ABSTRACT

When, in 1998, the pop group Cornershop reached the top of the British charts singing about ‘A Brimful of Asha’, only a select minority of those discerning pop music consumers who bought the single fully understood or even referentially appreciated the song’s somewhat esoteric celebration. ‘A Brimful of Asha’ was the band’s founder member, lead singer and song writer Tjinder Singh’s personalized tribute to one of Bollywood’s1 greatest female vocalists Asha Bhosle. Whilst the eponymous recipient of this musical homage may have remained an obscure, indeed anonymous, lyrical figure for most people who experienced the song, the ethno-specific, or rather culture-specific, theme and language of the song did not preclude its massive chart success.2 The British popular music scene can boast an innovative and insurgent contribution being made to the industry by British Asian artists. As well as those already mentioned, others such as Apache Indian, Sonia (lead singer of indie band Echobelly) Talvin Singh (winner of the 1999 Mercury Music Award), Black Star Liner, Bally Sagoo, Asian Dub Foundation are all recognized performers from across the musical generic spectrum, and all of whom variously bask in the ephemeral glow of pop’s transient glory.
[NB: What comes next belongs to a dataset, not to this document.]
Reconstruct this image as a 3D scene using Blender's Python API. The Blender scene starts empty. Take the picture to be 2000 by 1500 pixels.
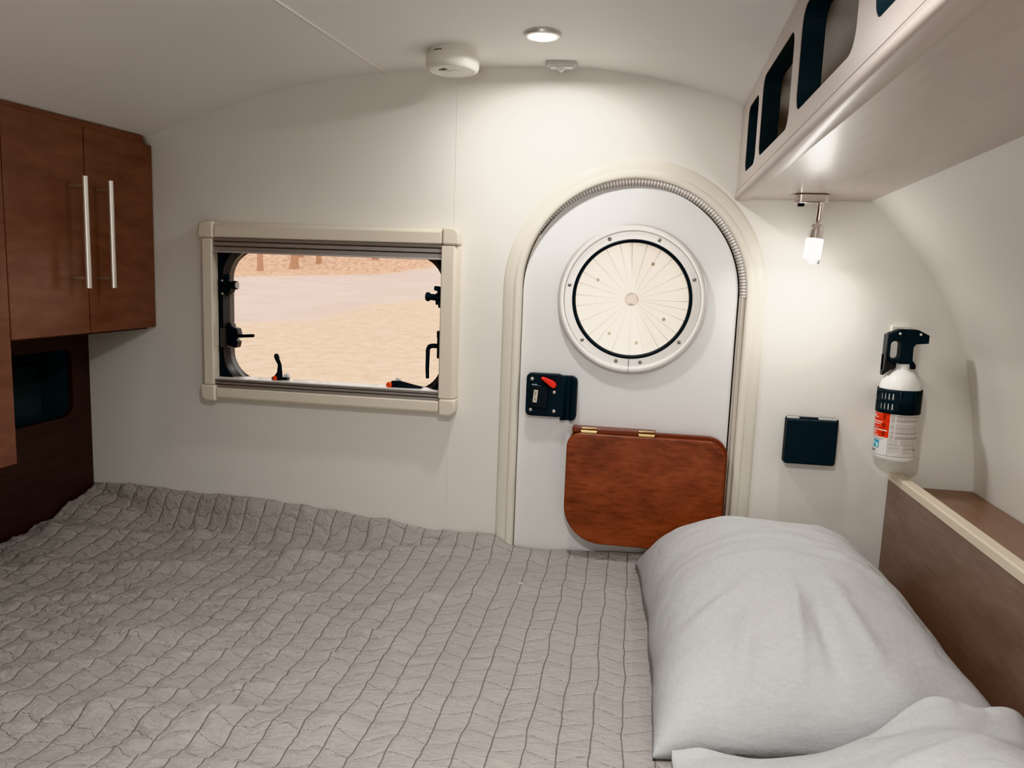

The wide world of television outwardly broadcasts its own visible/visual multi-

culturalism. From newscasters, reporters and presenters to soap-opera characters, actors and comedians, South Asians command a relatively pervasive presence on television screens across Britain. In the professional sporting arena the English Test cricket team has called upon the respective talents of Mark Ramprakash and Nasser Hussain (awarded the England captaincy in 1999) – both players of ‘mixed race’ parentage with fathers who are of South Asian descent.3 Sport completes a self-ordained holy pop-cultural trinity that also embraces television and popular music, and each member of this triumvirate (to differing degrees) can point to a particular participation and contribution by British South Asians. However, football, arguably sport’s most emergent global marker, has historically and contemporaneously refused to admit its expansive popularity amongst Britain’s varied South Asian communities. Indeed the authoritative gatekeepers of British football have blindly shackled, and at times

culpably ignored, the input and ambition that these communities harbour toward the national game. When Jas Bains (1995) deployed that much vaunted British penchant for

irony in the title of his report Asians Can’t Play Football, his satirical assertion was somewhat lost on many of those for whom the report would have been of greatest benefit, i.e. the controlling football authorities. For many, the title merely served to crystallize an ill-conceived and erroneous sporting axiom, the mechanics of which the body of the report successfully evinced. More recent work (Bains and Johal 1998; 1999) has illustrated that South Asians in Britain can and do play football, and that they enjoy a multifarious association with the sport that cuts across the playing, spectating and commercial aspects of the game. In this chapter I will examine the principal forms by which South Asian football and South Asian footballers have been denied recognition, development and access by and to the predominantly white-controlled world of British football. In the course of such an examination, the implications of this exclusion will also be drawn out through an overview of the establishment of all-South Asian teams, the Asian Games tournaments, and the Khalsa Football Federation. The first-hand accounts of South Asian players will be used to highlight a common experience of racism endured by many South Asian teams and players, but without assigning racist sentiments to all white teams and players. With the subject of South Asians and sport receiving minimal sociological enquiry, such treatment must first be redressed by situating existing studies within their appropriate spheres. With such a task in mind, the tendency to view South Asian association with sport in recognized and officially demarcated arenas is challenged, and the case to look beyond the mainstream of sporting/leisure pursuits is put forward.